▶ [Stated goal] Could you transcribe every record below exactly as written, leaving out any pictures?

▶ [Dataset excerpts]
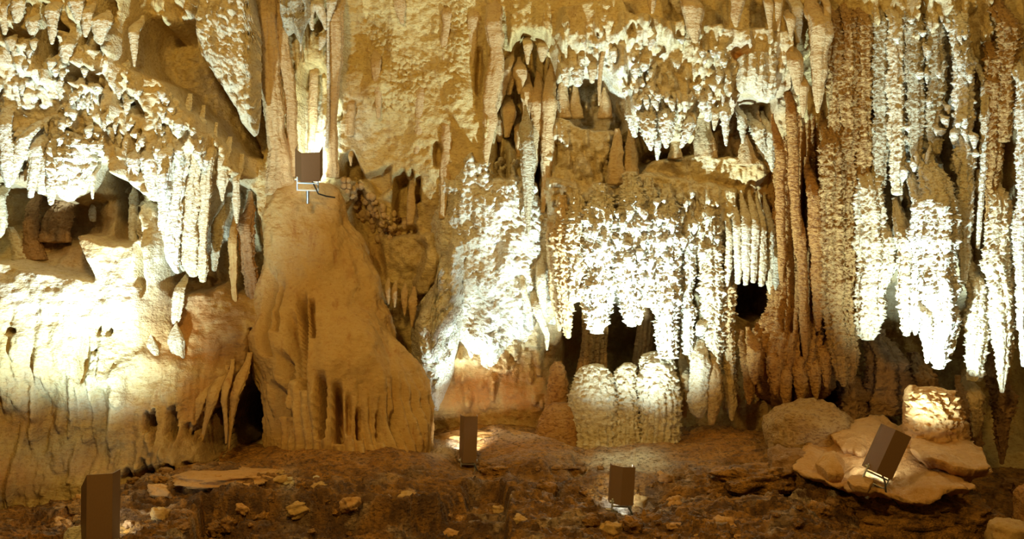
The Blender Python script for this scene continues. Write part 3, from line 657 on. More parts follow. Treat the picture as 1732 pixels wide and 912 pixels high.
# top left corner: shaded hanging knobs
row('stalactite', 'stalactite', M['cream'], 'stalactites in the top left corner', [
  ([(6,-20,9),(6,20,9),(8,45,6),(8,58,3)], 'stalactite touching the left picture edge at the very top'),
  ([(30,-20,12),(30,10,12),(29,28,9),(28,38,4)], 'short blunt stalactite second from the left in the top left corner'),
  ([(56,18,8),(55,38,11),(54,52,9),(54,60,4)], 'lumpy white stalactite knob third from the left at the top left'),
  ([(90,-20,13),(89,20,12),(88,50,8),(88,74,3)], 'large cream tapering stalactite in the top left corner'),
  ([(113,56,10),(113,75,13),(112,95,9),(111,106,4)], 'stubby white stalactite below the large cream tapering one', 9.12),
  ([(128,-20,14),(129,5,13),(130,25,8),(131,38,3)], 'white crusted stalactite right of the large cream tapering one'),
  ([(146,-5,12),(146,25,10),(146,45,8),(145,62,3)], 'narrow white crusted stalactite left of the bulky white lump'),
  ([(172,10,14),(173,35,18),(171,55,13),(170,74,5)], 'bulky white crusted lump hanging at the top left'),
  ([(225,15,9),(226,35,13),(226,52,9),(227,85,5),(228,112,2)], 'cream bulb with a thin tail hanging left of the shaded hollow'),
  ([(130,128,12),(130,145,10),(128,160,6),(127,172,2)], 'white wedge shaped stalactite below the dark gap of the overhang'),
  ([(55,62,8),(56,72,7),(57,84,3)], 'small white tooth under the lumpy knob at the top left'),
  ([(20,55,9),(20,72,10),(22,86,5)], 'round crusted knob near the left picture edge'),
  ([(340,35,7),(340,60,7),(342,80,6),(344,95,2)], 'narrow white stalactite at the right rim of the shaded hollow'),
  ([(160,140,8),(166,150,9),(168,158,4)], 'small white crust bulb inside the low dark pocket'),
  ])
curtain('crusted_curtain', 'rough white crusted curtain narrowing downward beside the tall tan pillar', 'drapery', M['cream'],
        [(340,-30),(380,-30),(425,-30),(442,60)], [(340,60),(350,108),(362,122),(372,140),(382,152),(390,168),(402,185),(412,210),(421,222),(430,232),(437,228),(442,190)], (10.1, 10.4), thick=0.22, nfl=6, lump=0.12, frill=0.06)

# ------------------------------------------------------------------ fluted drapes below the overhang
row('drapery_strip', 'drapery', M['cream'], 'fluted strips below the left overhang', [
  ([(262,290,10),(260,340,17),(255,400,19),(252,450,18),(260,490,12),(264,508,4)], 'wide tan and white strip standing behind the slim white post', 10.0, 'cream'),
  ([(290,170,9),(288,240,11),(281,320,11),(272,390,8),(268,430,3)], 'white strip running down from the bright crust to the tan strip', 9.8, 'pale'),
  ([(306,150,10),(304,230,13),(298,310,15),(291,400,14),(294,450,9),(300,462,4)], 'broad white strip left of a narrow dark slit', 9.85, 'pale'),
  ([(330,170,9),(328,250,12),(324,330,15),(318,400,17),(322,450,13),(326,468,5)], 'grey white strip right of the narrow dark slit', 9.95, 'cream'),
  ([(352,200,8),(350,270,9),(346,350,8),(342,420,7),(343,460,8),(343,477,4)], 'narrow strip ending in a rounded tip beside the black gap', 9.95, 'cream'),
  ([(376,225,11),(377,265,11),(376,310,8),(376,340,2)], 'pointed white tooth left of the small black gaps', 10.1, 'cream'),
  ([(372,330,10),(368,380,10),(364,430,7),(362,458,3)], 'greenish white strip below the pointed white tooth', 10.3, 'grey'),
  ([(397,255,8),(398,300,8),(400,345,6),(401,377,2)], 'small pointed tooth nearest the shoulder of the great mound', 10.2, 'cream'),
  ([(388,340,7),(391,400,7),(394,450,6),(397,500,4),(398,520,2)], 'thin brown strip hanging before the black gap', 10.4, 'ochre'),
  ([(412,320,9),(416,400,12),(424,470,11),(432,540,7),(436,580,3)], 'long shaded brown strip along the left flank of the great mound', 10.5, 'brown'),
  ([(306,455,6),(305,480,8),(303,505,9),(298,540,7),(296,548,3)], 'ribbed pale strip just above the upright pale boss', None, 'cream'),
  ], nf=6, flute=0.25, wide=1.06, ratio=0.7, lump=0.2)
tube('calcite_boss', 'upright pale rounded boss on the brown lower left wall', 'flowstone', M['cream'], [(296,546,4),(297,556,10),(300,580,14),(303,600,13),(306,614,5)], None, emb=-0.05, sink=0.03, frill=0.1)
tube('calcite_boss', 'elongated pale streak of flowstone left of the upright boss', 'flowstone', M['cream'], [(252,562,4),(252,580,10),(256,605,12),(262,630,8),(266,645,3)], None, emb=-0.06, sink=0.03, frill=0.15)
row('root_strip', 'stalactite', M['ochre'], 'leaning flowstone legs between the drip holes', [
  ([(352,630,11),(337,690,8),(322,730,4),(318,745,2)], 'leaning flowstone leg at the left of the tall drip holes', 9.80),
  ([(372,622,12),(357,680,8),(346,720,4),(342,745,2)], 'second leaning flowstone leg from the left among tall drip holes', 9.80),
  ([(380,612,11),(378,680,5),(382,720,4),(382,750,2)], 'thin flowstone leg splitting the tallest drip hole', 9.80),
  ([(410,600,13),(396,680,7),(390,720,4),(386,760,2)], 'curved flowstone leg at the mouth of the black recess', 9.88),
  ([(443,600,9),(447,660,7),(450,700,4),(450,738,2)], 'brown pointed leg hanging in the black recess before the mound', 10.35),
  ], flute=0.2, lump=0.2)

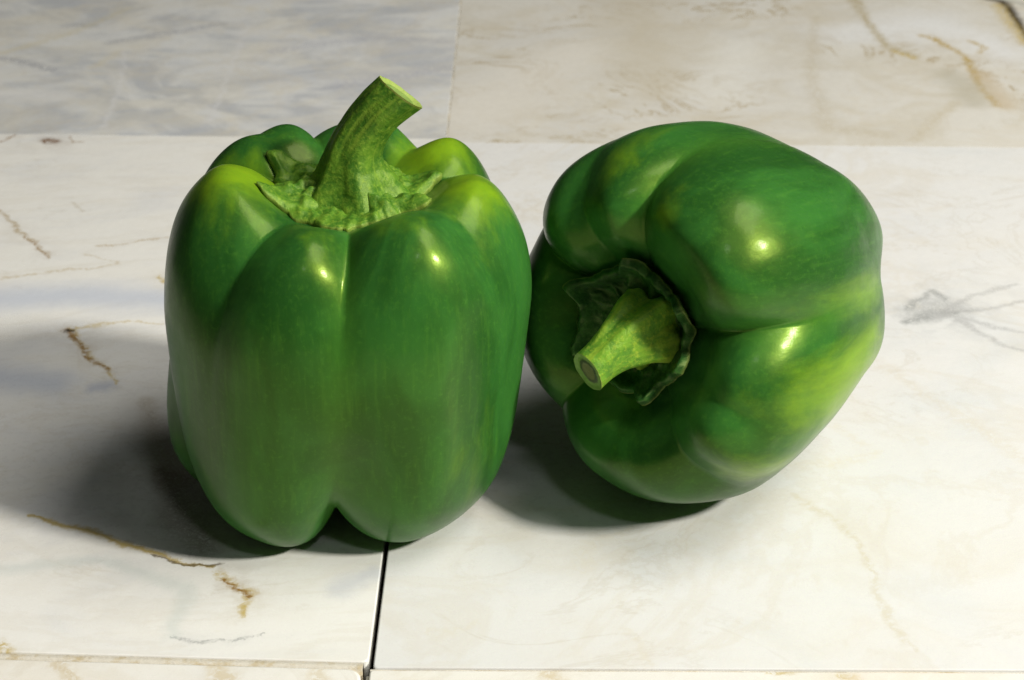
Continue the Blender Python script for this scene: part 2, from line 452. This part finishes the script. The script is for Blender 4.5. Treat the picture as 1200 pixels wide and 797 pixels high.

▶ [The response]
The Blender Python script for this scene continues. Write part 3, from line 657 on. More parts follow. Treat the picture as 1732 pixels wide and 912 pixels high.
# top left corner: shaded hanging knobs
row('stalactite', 'stalactite', M['cream'], 'stalactites in the top left corner', [
  ([(6,-20,9),(6,20,9),(8,45,6),(8,58,3)], 'stalactite touching the left picture edge at the very top'),
  ([(30,-20,12),(30,10,12),(29,28,9),(28,38,4)], 'short blunt stalactite second from the left in the top left corner'),
  ([(56,18,8),(55,38,11),(54,52,9),(54,60,4)], 'lumpy white stalactite knob third from the left at the top left'),
  ([(90,-20,13),(89,20,12),(88,50,8),(88,74,3)], 'large cream tapering stalactite in the top left corner'),
  ([(113,56,10),(113,75,13),(112,95,9),(111,106,4)], 'stubby white stalactite below the large cream tapering one', 9.12),
  ([(128,-20,14),(129,5,13),(130,25,8),(131,38,3)], 'white crusted stalactite right of the large cream tapering one'),
  ([(146,-5,12),(146,25,10),(146,45,8),(145,62,3)], 'narrow white crusted stalactite left of the bulky white lump'),
  ([(172,10,14),(173,35,18),(171,55,13),(170,74,5)], 'bulky white crusted lump hanging at the top left'),
  ([(225,15,9),(226,35,13),(226,52,9),(227,85,5),(228,112,2)], 'cream bulb with a thin tail hanging left of the shaded hollow'),
  ([(130,128,12),(130,145,10),(128,160,6),(127,172,2)], 'white wedge shaped stalactite below the dark gap of the overhang'),
  ([(55,62,8),(56,72,7),(57,84,3)], 'small white tooth under the lumpy knob at the top left'),
  ([(20,55,9),(20,72,10),(22,86,5)], 'round crusted knob near the left picture edge'),
  ([(340,35,7),(340,60,7),(342,80,6),(344,95,2)], 'narrow white stalactite at the right rim of the shaded hollow'),
  ([(160,140,8),(166,150,9),(168,158,4)], 'small white crust bulb inside the low dark pocket'),
  ])
curtain('crusted_curtain', 'rough white crusted curtain narrowing downward beside the tall tan pillar', 'drapery', M['cream'],
        [(340,-30),(380,-30),(425,-30),(442,60)], [(340,60),(350,108),(362,122),(372,140),(382,152),(390,168),(402,185),(412,210),(421,222),(430,232),(437,228),(442,190)], (10.1, 10.4), thick=0.22, nfl=6, lump=0.12, frill=0.06)

# ------------------------------------------------------------------ fluted drapes below the overhang
row('drapery_strip', 'drapery', M['cream'], 'fluted strips below the left overhang', [
  ([(262,290,10),(260,340,17),(255,400,19),(252,450,18),(260,490,12),(264,508,4)], 'wide tan and white strip standing behind the slim white post', 10.0, 'cream'),
  ([(290,170,9),(288,240,11),(281,320,11),(272,390,8),(268,430,3)], 'white strip running down from the bright crust to the tan strip', 9.8, 'pale'),
  ([(306,150,10),(304,230,13),(298,310,15),(291,400,14),(294,450,9),(300,462,4)], 'broad white strip left of a narrow dark slit', 9.85, 'pale'),
  ([(330,170,9),(328,250,12),(324,330,15),(318,400,17),(322,450,13),(326,468,5)], 'grey white strip right of the narrow dark slit', 9.95, 'cream'),
  ([(352,200,8),(350,270,9),(346,350,8),(342,420,7),(343,460,8),(343,477,4)], 'narrow strip ending in a rounded tip beside the black gap', 9.95, 'cream'),
  ([(376,225,11),(377,265,11),(376,310,8),(376,340,2)], 'pointed white tooth left of the small black gaps', 10.1, 'cream'),
  ([(372,330,10),(368,380,10),(364,430,7),(362,458,3)], 'greenish white strip below the pointed white tooth', 10.3, 'grey'),
  ([(397,255,8),(398,300,8),(400,345,6),(401,377,2)], 'small pointed tooth nearest the shoulder of the great mound', 10.2, 'cream'),
  ([(388,340,7),(391,400,7),(394,450,6),(397,500,4),(398,520,2)], 'thin brown strip hanging before the black gap', 10.4, 'ochre'),
  ([(412,320,9),(416,400,12),(424,470,11),(432,540,7),(436,580,3)], 'long shaded brown strip along the left flank of the great mound', 10.5, 'brown'),
  ([(306,455,6),(305,480,8),(303,505,9),(298,540,7),(296,548,3)], 'ribbed pale strip just above the upright pale boss', None, 'cream'),
  ], nf=6, flute=0.25, wide=1.06, ratio=0.7, lump=0.2)
tube('calcite_boss', 'upright pale rounded boss on the brown lower left wall', 'flowstone', M['cream'], [(296,546,4),(297,556,10),(300,580,14),(303,600,13),(306,614,5)], None, emb=-0.05, sink=0.03, frill=0.1)
tube('calcite_boss', 'elongated pale streak of flowstone left of the upright boss', 'flowstone', M['cream'], [(252,562,4),(252,580,10),(256,605,12),(262,630,8),(266,645,3)], None, emb=-0.06, sink=0.03, frill=0.15)
row('root_strip', 'stalactite', M['ochre'], 'leaning flowstone legs between the drip holes', [
  ([(352,630,11),(337,690,8),(322,730,4),(318,745,2)], 'leaning flowstone leg at the left of the tall drip holes', 9.80),
  ([(372,622,12),(357,680,8),(346,720,4),(342,745,2)], 'second leaning flowstone leg from the left among tall drip holes', 9.80),
  ([(380,612,11),(378,680,5),(382,720,4),(382,750,2)], 'thin flowstone leg splitting the tallest drip hole', 9.80),
  ([(410,600,13),(396,680,7),(390,720,4),(386,760,2)], 'curved flowstone leg at the mouth of the black recess', 9.88),
  ([(443,600,9),(447,660,7),(450,700,4),(450,738,2)], 'brown pointed leg hanging in the black recess before the mound', 10.35),
  ], flute=0.2, lump=0.2)

Continue the Blender Python script for this scene: part 2, from line 452. This part finishes the script. The script is for Blender 4.5. Treat the picture as 1200 pixels wide and 797 pixels high.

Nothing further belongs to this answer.